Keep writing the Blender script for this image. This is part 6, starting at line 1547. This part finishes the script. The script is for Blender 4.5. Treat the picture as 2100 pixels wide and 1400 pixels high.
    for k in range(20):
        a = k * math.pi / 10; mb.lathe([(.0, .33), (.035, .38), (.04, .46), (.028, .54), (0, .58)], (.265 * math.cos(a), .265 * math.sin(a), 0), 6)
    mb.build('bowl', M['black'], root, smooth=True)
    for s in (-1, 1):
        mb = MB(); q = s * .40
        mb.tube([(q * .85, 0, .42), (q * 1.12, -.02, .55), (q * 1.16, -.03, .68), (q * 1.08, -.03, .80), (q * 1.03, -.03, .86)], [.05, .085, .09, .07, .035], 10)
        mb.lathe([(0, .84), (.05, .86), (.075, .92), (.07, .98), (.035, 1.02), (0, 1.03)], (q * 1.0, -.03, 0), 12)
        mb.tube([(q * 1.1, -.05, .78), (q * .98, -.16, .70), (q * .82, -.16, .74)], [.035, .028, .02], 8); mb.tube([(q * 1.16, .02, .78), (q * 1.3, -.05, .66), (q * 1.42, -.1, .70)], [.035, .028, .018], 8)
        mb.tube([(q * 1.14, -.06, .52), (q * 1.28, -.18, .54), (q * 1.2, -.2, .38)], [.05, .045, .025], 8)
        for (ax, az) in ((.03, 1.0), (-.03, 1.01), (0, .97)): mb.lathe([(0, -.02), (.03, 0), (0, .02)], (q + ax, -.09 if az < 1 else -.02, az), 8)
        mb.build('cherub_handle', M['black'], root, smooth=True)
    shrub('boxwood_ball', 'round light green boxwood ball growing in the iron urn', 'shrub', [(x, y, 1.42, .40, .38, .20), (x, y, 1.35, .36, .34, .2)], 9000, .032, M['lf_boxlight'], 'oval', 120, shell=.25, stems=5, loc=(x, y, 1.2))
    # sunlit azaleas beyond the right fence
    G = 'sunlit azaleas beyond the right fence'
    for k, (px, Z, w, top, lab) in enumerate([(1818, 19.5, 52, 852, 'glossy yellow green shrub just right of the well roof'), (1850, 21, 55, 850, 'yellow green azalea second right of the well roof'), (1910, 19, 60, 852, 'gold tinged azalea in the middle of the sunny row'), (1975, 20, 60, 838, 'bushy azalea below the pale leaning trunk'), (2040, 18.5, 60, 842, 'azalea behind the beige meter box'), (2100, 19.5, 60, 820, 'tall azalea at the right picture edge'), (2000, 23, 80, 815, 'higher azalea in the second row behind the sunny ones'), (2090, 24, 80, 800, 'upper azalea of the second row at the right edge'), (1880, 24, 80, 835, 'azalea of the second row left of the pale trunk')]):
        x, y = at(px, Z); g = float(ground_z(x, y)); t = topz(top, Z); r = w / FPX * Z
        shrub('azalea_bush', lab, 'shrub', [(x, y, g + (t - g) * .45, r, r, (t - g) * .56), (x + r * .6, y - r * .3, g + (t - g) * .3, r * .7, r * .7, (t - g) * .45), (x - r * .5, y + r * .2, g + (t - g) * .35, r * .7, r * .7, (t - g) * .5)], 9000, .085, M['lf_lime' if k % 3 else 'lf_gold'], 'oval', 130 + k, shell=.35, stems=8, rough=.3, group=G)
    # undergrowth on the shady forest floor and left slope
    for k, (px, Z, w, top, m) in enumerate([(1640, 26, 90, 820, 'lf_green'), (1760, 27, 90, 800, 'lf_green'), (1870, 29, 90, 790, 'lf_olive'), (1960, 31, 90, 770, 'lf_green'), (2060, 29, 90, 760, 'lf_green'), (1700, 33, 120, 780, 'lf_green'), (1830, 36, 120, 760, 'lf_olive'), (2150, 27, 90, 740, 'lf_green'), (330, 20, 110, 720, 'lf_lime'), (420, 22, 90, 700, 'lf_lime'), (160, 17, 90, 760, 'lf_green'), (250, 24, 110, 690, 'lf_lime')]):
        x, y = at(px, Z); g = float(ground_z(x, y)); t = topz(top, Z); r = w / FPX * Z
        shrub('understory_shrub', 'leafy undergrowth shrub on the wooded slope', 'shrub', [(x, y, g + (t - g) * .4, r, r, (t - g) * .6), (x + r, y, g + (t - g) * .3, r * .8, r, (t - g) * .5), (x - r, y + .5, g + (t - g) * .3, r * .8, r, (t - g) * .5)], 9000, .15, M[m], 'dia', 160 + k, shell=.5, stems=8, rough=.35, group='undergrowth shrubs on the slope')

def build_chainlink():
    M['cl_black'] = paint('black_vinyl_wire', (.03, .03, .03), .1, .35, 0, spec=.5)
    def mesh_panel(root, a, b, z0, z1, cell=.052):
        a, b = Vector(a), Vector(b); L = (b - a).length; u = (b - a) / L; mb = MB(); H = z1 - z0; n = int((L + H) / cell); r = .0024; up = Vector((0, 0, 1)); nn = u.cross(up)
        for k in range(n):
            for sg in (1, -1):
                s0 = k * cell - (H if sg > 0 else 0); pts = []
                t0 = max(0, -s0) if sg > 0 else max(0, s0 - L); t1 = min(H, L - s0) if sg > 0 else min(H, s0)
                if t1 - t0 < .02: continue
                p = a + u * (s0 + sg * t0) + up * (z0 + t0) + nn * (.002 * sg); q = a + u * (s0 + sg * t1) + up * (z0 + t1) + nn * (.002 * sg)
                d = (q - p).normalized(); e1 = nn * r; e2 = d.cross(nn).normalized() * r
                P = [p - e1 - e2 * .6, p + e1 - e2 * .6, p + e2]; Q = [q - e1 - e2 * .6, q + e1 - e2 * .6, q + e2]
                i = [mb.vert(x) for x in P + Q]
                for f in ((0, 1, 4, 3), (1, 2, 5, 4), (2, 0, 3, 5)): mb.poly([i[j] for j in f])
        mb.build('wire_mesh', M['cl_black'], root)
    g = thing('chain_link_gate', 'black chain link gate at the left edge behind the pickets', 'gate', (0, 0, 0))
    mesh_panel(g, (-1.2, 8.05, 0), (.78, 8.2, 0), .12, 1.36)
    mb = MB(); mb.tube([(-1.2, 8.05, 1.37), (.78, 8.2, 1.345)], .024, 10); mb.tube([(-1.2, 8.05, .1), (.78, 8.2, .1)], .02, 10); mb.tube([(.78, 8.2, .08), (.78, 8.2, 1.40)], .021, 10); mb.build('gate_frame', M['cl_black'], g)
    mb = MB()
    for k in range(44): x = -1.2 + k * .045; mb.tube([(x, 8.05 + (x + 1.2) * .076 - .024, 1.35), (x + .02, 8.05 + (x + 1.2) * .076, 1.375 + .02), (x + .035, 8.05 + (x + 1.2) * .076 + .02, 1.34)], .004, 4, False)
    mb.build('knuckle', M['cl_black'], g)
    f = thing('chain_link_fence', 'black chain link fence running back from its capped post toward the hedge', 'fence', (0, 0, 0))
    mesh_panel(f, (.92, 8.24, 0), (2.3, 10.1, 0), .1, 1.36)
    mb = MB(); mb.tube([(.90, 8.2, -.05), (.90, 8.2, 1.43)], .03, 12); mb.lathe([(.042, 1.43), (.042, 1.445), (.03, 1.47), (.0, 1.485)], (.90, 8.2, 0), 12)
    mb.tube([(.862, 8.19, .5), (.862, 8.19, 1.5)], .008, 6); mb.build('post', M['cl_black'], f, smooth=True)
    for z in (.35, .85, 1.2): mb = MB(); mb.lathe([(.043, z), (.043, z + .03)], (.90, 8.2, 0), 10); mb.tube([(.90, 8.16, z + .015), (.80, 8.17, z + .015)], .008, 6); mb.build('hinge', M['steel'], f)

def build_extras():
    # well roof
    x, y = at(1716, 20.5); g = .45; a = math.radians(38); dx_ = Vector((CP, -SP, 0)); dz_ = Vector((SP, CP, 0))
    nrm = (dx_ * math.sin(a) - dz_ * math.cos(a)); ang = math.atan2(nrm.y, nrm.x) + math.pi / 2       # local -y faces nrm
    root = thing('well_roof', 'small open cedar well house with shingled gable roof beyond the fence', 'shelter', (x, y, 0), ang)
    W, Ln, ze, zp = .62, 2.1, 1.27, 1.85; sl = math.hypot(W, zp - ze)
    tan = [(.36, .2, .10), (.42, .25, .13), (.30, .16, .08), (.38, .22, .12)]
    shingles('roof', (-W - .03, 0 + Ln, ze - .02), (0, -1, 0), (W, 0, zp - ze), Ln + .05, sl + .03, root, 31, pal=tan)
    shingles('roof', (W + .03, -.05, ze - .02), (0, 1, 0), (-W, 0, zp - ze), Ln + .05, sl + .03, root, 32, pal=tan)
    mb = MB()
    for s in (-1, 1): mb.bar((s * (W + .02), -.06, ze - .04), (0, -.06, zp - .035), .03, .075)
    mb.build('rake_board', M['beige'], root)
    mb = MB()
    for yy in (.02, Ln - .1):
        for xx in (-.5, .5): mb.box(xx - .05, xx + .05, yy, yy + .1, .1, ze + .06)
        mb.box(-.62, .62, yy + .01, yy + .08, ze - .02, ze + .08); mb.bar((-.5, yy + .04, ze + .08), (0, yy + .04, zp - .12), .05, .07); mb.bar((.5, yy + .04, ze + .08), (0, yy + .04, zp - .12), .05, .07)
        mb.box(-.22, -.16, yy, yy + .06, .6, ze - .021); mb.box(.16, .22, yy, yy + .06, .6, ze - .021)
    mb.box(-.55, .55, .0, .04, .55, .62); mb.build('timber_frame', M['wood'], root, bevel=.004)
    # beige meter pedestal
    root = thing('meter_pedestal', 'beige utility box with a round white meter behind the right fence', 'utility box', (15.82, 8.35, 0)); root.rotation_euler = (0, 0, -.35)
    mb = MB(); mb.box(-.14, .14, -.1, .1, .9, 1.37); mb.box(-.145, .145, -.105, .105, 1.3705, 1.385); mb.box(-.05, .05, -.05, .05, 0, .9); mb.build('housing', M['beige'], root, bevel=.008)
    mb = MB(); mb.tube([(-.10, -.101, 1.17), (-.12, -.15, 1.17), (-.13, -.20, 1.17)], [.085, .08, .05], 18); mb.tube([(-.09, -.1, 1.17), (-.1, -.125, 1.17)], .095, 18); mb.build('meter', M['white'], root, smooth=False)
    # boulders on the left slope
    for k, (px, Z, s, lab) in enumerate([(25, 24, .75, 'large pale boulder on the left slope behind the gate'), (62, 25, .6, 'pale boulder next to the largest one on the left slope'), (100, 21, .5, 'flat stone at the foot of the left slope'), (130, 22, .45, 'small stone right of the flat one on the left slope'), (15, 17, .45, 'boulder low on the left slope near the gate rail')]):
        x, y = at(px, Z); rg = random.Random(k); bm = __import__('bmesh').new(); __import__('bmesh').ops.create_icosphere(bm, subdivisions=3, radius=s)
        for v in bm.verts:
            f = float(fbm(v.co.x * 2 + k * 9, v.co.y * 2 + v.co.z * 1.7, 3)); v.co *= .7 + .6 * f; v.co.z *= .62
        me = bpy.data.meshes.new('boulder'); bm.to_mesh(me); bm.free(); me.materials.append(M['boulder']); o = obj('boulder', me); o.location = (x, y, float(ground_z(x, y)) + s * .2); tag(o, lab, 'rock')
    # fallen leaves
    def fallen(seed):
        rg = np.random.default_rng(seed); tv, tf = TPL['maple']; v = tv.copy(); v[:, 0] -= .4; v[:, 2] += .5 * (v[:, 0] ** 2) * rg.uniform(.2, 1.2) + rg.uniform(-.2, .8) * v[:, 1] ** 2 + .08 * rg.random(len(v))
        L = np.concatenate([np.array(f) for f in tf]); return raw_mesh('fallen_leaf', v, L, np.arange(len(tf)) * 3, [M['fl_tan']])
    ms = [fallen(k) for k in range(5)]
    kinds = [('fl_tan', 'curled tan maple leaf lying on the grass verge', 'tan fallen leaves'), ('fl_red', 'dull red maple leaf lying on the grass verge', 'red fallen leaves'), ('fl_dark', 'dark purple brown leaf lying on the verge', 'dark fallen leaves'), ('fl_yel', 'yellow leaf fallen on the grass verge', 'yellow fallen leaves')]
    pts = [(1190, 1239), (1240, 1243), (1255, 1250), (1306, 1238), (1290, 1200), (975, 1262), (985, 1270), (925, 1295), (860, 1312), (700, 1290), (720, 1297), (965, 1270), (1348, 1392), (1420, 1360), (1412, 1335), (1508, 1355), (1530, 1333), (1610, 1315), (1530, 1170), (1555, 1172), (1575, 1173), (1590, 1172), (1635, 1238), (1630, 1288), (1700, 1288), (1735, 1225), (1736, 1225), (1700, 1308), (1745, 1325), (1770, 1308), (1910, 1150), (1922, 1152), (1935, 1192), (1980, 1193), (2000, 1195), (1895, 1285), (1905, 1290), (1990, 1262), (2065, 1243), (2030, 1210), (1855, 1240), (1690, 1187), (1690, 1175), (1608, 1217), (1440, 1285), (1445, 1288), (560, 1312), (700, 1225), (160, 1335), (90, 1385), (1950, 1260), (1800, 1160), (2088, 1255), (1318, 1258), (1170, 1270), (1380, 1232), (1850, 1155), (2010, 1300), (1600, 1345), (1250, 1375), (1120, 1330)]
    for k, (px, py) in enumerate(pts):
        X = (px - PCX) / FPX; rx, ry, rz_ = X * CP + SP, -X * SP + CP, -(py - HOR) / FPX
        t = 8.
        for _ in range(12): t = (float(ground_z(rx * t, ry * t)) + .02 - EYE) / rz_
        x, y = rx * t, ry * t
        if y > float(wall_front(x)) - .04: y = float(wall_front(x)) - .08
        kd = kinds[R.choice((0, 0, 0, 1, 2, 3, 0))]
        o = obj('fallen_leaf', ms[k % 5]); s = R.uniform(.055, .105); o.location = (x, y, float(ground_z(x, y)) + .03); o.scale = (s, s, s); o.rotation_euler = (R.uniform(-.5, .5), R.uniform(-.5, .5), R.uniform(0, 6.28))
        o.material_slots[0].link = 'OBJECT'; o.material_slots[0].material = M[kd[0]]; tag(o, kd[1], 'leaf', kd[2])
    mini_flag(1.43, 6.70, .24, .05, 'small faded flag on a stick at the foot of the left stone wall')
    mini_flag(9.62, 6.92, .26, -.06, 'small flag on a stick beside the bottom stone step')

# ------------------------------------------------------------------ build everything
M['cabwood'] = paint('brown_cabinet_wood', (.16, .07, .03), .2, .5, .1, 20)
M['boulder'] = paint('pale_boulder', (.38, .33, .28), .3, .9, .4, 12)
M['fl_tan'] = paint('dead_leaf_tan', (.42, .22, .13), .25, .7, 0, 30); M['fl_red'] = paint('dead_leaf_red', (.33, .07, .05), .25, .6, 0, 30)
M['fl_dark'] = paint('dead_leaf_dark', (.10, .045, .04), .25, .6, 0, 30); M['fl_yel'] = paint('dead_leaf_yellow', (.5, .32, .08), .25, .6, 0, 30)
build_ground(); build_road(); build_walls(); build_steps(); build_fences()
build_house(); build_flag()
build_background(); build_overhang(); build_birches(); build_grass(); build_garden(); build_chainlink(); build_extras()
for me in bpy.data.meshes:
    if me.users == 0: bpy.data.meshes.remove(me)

Exercise task:
Copy out every line that includes the word "picture".

Reply to the exercise:
Keep writing the Blender script for this image. This is part 6, starting at line 1547. This part finishes the script. The script is for Blender 4.5. Treat the picture as 2100 pixels wide and 1400 pixels high.
    for k, (px, Z, w, top, lab) in enumerate([(1818, 19.5, 52, 852, 'glossy yellow green shrub just right of the well roof'), (1850, 21, 55, 850, 'yellow green azalea second right of the well roof'), (1910, 19, 60, 852, 'gold tinged azalea in the middle of the sunny row'), (1975, 20, 60, 838, 'bushy azalea below the pale leaning trunk'), (2040, 18.5, 60, 842, 'azalea behind the beige meter box'), (2100, 19.5, 60, 820, 'tall azalea at the right picture edge'), (2000, 23, 80, 815, 'higher azalea in the second row behind the sunny ones'), (2090, 24, 80, 800, 'upper azalea of the second row at the right edge'), (1880, 24, 80, 835, 'azalea of the second row left of the pale trunk')]):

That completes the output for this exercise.